Given information -
....
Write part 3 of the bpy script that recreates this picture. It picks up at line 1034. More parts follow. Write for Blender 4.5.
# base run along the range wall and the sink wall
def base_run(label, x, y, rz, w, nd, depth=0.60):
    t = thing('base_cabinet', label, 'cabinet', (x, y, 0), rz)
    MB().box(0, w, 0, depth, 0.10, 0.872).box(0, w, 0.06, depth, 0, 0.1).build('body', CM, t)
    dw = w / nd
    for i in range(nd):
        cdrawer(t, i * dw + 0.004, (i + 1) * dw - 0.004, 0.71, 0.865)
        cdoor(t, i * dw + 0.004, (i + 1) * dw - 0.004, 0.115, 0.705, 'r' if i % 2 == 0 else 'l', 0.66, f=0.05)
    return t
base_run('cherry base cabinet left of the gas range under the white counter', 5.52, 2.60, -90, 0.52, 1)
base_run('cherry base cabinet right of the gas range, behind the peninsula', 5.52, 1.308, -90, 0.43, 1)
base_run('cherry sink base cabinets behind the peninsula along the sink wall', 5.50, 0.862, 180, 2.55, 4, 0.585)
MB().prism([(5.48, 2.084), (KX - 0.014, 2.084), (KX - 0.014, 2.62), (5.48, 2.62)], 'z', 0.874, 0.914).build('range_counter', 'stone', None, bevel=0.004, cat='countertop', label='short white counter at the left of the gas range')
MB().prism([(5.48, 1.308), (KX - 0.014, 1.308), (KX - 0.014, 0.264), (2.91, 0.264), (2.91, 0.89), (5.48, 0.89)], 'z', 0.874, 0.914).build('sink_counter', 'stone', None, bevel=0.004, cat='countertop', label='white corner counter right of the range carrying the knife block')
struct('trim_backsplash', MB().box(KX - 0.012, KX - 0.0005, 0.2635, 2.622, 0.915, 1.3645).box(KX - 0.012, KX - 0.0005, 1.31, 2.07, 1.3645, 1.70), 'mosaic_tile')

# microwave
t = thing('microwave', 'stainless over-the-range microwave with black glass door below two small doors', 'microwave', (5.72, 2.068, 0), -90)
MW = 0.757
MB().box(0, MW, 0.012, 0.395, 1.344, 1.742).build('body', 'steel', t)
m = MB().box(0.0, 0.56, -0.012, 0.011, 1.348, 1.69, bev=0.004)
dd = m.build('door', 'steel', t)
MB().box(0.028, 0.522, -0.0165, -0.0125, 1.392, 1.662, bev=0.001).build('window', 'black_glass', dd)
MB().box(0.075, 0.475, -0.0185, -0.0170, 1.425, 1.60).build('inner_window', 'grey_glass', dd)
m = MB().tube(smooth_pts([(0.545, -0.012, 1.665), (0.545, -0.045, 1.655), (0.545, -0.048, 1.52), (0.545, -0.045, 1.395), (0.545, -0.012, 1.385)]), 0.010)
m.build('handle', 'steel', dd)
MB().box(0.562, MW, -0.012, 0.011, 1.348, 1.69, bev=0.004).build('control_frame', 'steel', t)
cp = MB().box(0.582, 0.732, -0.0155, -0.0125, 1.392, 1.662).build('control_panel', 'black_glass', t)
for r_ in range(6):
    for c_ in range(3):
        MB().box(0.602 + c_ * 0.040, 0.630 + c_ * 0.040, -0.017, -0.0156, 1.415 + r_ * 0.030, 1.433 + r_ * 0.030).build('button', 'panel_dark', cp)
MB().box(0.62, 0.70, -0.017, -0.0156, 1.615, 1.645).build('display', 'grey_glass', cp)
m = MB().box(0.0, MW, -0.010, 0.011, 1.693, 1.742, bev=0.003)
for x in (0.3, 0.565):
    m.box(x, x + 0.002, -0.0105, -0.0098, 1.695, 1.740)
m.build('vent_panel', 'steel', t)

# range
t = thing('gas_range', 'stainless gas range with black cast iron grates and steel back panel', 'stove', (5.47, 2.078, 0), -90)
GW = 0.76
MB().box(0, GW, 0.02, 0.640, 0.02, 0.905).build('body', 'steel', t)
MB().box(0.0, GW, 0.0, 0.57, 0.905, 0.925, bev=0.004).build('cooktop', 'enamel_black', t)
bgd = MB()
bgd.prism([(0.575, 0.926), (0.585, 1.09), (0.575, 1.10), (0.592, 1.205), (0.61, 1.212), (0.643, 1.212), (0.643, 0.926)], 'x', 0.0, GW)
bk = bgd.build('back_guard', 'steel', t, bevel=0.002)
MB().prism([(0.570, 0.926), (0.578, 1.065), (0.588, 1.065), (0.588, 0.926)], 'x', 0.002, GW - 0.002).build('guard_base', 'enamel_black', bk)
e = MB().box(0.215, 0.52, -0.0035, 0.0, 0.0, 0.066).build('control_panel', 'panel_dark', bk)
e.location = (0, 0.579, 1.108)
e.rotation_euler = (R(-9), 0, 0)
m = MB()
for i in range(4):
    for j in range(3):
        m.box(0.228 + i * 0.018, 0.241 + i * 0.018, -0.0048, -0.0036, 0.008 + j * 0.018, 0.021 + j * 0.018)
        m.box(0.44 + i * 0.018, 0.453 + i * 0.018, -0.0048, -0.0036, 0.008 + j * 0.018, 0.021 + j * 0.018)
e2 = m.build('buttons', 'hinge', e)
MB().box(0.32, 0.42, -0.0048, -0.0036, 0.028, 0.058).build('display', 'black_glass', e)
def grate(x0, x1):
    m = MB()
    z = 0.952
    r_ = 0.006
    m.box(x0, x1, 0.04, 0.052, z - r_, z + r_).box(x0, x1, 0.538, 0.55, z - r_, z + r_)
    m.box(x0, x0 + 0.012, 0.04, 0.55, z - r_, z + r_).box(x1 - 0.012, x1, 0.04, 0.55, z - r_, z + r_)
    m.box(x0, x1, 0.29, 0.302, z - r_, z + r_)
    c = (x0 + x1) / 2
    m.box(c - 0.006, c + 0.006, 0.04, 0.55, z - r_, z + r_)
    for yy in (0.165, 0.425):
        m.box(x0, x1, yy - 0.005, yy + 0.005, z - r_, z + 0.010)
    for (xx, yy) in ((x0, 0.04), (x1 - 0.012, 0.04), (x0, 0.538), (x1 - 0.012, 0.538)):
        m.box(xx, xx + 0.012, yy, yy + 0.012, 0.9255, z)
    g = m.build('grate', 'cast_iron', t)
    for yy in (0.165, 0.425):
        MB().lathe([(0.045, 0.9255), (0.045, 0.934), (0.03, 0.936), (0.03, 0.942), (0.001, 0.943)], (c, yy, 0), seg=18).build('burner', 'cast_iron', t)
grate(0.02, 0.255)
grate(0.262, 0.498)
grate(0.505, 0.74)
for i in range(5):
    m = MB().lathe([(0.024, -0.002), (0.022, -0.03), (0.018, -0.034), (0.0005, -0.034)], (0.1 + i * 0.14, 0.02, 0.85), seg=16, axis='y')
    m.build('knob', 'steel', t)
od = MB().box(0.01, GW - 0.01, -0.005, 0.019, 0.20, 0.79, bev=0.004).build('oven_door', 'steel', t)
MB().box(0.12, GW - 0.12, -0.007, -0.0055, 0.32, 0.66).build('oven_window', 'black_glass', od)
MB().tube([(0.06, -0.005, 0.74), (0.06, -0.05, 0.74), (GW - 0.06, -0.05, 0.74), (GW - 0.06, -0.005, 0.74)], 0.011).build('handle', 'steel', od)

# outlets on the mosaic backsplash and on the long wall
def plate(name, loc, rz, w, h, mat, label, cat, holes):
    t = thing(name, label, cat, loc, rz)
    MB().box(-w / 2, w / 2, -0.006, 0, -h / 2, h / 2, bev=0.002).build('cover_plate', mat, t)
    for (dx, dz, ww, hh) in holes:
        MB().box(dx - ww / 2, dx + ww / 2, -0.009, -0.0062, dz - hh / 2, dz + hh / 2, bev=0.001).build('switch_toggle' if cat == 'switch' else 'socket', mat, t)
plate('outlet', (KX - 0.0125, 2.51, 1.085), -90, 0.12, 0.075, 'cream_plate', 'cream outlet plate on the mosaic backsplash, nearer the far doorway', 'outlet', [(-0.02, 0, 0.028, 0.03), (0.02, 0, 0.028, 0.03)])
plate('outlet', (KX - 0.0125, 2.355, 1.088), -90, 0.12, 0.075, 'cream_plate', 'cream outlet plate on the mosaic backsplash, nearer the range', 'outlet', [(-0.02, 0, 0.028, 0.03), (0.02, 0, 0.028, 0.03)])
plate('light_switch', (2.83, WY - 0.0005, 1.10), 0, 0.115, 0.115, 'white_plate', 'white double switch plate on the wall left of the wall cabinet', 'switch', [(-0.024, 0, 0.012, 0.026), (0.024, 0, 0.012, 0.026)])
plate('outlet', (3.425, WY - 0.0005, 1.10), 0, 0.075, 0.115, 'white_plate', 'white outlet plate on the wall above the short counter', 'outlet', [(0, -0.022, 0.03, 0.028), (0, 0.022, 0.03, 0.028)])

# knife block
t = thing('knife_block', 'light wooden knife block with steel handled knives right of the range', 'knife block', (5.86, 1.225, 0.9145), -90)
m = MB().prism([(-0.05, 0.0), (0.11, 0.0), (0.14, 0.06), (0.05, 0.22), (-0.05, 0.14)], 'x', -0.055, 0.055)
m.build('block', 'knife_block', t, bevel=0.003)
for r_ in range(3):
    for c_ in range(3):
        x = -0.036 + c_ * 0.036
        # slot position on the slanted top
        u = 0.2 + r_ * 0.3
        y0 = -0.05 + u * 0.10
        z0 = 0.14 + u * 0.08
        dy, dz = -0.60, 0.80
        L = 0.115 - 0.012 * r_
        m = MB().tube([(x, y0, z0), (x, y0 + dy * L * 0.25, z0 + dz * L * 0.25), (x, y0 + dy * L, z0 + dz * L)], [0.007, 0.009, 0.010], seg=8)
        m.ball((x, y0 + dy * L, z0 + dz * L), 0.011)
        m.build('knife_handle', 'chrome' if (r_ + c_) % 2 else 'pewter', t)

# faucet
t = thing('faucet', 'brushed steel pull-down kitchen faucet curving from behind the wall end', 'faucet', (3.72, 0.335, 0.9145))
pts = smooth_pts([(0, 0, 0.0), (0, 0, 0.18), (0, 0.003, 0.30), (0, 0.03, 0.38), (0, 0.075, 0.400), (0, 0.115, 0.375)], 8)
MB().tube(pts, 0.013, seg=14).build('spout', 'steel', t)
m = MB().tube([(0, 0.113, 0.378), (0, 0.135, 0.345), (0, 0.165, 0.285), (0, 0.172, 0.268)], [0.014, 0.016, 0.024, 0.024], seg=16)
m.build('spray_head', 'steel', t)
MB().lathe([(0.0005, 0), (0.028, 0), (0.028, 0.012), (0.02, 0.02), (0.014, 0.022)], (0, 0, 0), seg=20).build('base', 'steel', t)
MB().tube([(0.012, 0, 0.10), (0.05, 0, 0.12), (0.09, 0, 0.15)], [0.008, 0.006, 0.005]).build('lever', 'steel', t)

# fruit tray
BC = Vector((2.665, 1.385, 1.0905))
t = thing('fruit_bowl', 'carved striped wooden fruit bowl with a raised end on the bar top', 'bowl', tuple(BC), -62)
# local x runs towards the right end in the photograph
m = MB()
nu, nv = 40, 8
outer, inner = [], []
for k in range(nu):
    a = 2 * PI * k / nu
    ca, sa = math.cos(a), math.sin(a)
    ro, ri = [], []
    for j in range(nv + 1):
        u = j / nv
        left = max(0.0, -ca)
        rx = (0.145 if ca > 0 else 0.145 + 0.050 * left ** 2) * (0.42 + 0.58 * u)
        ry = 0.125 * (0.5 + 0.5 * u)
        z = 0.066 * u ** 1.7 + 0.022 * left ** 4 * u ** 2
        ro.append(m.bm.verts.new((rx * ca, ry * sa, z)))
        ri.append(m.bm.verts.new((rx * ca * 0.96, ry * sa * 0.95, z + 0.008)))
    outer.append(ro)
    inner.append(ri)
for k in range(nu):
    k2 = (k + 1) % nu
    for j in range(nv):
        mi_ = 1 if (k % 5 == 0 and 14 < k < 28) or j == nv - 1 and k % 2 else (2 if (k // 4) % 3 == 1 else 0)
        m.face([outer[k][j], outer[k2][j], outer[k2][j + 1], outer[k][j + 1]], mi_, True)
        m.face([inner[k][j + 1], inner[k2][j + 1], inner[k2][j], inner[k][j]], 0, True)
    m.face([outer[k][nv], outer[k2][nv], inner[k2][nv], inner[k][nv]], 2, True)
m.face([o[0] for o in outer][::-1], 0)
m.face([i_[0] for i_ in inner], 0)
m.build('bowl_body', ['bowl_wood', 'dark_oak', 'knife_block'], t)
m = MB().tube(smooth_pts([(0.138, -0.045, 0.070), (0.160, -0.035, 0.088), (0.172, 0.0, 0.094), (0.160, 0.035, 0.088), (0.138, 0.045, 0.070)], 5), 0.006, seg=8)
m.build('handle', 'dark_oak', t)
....
Given instruction -
Reproduce verbatim only this range: the first line of the material through the line that contains "struct('trim_backsplash', MB().box(KX - 0.012, KX", inclusive.

Correct result -
Write part 3 of the bpy script that recreates this picture. It picks up at line 1034. More parts follow. Write for Blender 4.5.
# base run along the range wall and the sink wall
def base_run(label, x, y, rz, w, nd, depth=0.60):
    t = thing('base_cabinet', label, 'cabinet', (x, y, 0), rz)
    MB().box(0, w, 0, depth, 0.10, 0.872).box(0, w, 0.06, depth, 0, 0.1).build('body', CM, t)
    dw = w / nd
    for i in range(nd):
        cdrawer(t, i * dw + 0.004, (i + 1) * dw - 0.004, 0.71, 0.865)
        cdoor(t, i * dw + 0.004, (i + 1) * dw - 0.004, 0.115, 0.705, 'r' if i % 2 == 0 else 'l', 0.66, f=0.05)
    return t
base_run('cherry base cabinet left of the gas range under the white counter', 5.52, 2.60, -90, 0.52, 1)
base_run('cherry base cabinet right of the gas range, behind the peninsula', 5.52, 1.308, -90, 0.43, 1)
base_run('cherry sink base cabinets behind the peninsula along the sink wall', 5.50, 0.862, 180, 2.55, 4, 0.585)
MB().prism([(5.48, 2.084), (KX - 0.014, 2.084), (KX - 0.014, 2.62), (5.48, 2.62)], 'z', 0.874, 0.914).build('range_counter', 'stone', None, bevel=0.004, cat='countertop', label='short white counter at the left of the gas range')
MB().prism([(5.48, 1.308), (KX - 0.014, 1.308), (KX - 0.014, 0.264), (2.91, 0.264), (2.91, 0.89), (5.48, 0.89)], 'z', 0.874, 0.914).build('sink_counter', 'stone', None, bevel=0.004, cat='countertop', label='white corner counter right of the range carrying the knife block')
struct('trim_backsplash', MB().box(KX - 0.012, KX - 0.0005, 0.2635, 2.622, 0.915, 1.3645).box(KX - 0.012, KX - 0.0005, 1.31, 2.07, 1.3645, 1.70), 'mosaic_tile')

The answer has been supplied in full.